28.4. 5-level paging¶
28.4.1. Overview¶
Original x86-64 was limited by 4-level paging to 256 TiB of virtual address space and 64 TiB of physical address space. We are already bumping into this limit: some vendors offer servers with 64 TiB of memory today.
To overcome the limitation upcoming hardware will introduce support for 5-level paging. It is a straight-forward extension of the current page table structure adding one more layer of translation.
It bumps the limits to 128 PiB of virtual address space and 4 PiB of physical address space. This “ought to be enough for anybody” ©.
QEMU 2.9 and later support 5-level paging.
Virtual memory layout for 5-level paging is described in Memory Management
28.4.2. Enabling 5-level paging¶
CONFIG_X86_5LEVEL=y enables the feature.
Kernel with CONFIG_X86_5LEVEL=y still able to boot on 4-level hardware. In this case additional page table level – p4d – will be folded at runtime.

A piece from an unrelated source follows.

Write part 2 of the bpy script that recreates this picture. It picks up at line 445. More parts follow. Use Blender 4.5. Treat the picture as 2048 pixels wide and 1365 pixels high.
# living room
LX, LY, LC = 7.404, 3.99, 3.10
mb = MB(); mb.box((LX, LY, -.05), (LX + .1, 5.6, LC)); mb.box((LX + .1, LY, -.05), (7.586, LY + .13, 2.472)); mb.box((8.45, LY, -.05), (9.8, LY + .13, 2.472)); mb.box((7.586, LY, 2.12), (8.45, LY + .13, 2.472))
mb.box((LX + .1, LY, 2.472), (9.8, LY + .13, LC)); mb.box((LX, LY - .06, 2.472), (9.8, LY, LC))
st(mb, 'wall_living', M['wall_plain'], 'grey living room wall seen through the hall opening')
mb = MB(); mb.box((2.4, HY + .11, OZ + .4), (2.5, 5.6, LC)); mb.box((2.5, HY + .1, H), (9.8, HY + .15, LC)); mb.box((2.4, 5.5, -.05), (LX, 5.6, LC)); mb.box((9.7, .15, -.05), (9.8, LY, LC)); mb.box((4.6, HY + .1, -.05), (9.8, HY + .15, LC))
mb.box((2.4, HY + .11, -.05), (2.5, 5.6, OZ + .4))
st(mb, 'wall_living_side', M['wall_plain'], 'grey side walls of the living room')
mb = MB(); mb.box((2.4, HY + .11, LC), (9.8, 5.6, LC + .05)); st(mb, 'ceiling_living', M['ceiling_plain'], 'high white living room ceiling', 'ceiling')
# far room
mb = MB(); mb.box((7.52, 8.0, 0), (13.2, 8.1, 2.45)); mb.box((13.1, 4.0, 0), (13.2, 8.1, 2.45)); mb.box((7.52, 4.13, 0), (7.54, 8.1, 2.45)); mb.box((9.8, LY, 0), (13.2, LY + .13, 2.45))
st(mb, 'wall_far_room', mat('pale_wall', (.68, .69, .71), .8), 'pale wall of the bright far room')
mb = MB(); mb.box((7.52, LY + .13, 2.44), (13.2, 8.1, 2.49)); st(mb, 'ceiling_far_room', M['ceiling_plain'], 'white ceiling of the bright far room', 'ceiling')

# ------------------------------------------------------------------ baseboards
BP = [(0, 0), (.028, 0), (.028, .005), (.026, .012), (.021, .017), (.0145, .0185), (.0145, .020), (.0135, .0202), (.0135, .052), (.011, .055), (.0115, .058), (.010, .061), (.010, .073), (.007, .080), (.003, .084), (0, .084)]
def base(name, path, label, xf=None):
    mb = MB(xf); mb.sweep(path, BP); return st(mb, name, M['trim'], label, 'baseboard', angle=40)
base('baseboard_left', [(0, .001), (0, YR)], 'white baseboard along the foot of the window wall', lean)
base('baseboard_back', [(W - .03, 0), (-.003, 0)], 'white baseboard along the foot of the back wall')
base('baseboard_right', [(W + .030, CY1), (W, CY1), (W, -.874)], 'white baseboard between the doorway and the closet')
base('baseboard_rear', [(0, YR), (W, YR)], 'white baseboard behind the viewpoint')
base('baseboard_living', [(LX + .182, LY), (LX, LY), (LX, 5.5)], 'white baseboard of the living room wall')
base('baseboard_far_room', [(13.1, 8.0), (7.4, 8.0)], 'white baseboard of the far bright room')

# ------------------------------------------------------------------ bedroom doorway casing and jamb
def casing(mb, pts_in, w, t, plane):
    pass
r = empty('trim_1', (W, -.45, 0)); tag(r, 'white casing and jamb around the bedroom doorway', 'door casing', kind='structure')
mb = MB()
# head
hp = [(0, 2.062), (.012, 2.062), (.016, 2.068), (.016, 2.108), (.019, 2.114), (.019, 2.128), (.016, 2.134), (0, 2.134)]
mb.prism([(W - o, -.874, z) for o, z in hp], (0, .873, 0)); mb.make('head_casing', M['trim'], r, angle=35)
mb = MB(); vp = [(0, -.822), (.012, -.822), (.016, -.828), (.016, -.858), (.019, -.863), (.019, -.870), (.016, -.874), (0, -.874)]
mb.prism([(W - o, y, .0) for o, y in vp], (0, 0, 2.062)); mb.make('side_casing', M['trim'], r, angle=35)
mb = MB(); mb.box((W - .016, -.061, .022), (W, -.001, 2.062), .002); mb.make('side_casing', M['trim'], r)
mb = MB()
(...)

28.4.3. User-space and large virtual address space¶
On x86, 5-level paging enables 56-bit userspace virtual address space. Not all user space is ready to handle wide addresses. It’s known that at least some JIT compilers use higher bits in pointers to encode their information. It collides with valid pointers with 5-level paging and leads to crashes.
To mitigate this, we are not going to allocate virtual address space above 47-bit by default.
But userspace can ask for allocation from full address space by specifying hint address (with or without MAP_FIXED) above 47-bits.
If hint address set above 47-bit, but MAP_FIXED is not specified, we try to look for unmapped area by specified address. If it’s already occupied, we look for unmapped area in full address space, rather than from 47-bit window.
A high hint address would only affect the allocation in question, but not any future mmap()s.
Specifying high hint address on older kernel or on machine without 5-level paging support is safe. The hint will be ignored and kernel will fall back to allocation from 47-bit address space.
This approach helps to easily make application’s memory allocator aware about large address space without manually tracking allocated virtual address space.
One important case we need to handle here is interaction with MPX. MPX (without MAWA extension) cannot handle addresses above 47-bit, so we need to make sure that MPX cannot be enabled we already have VMA above the boundary and forbid creating such VMAs once MPX is enabled.